Ice Cubes and Progress
As I mentioned last week, I’ve been spending some of this time around the house flipping through books I’ve already read, trying to gain some new insight. When I was thinking about what to write today, I reached for Atomic Habits, it’s been awhile since I shared any ideas from this game changer of a book.
The ice cube metaphor may feel like a punch in the face if you think you’re not making any progress.
Imagine you have an ice cube on a table. This room, where you ice cube is sitting, is temperature controlled. Starting at 20 degrees, we’re going to raise the temperature of the room 1 degree at a time.
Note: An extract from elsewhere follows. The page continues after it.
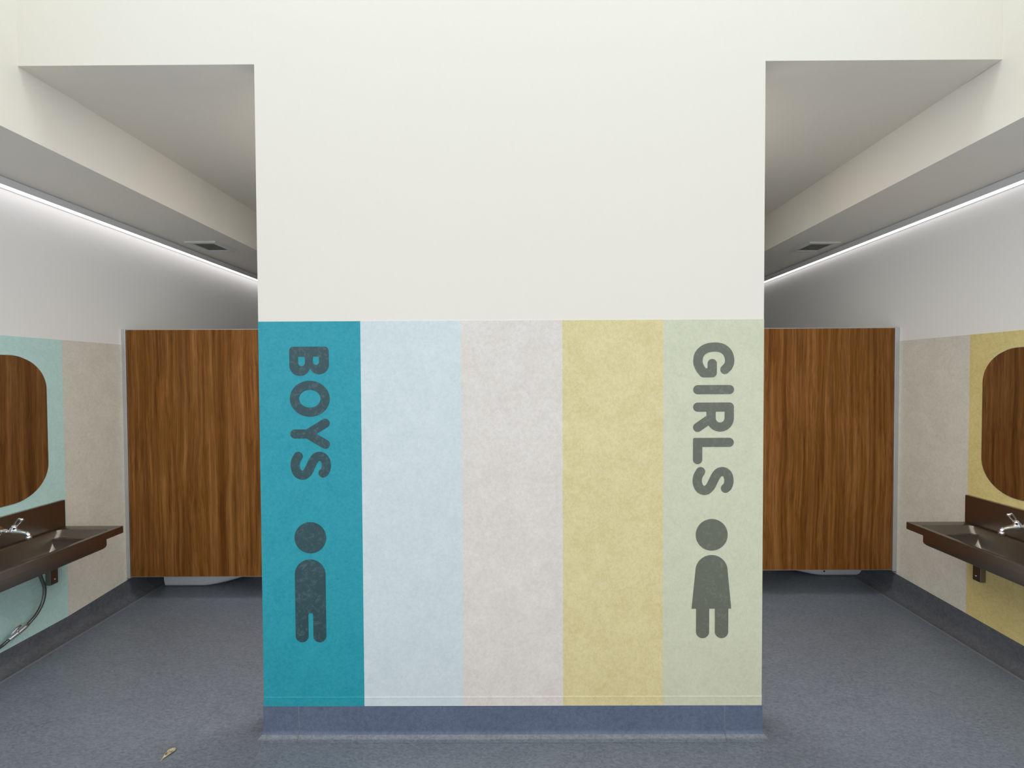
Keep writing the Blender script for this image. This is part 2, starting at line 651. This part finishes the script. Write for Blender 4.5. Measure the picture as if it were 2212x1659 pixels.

After a while, we’re up to 25 degrees. No change on the ice cube, it’s still just sitting there, frozen. Fast forward a little longer, we’re at 30 degrees. Still no change to the ice cube. Once we hit 31 degrees, our ice cube is there, unchanged and apparently unfazed by the increasing temperature.
Finally, we hit 32 degrees. The ice cube starts to change, it’s melting.
What made the ice cube melt? The 1 degree change from 31 degrees to 32 degrees? Or was the the compounding of the temperature change to get there? We saw no progress from 20 degrees all the way to 31 degrees. Now, just because we couldn’t see the progress, doesn’t mean it isn’t there.
You might be going through something similar now. It feels like your turning your wheels, not getting any traction. You could be making progress and adapting now, it just isn’t visible yet. Remember the ice cube, you could be making change without even knowing it, small actions add up to big changes.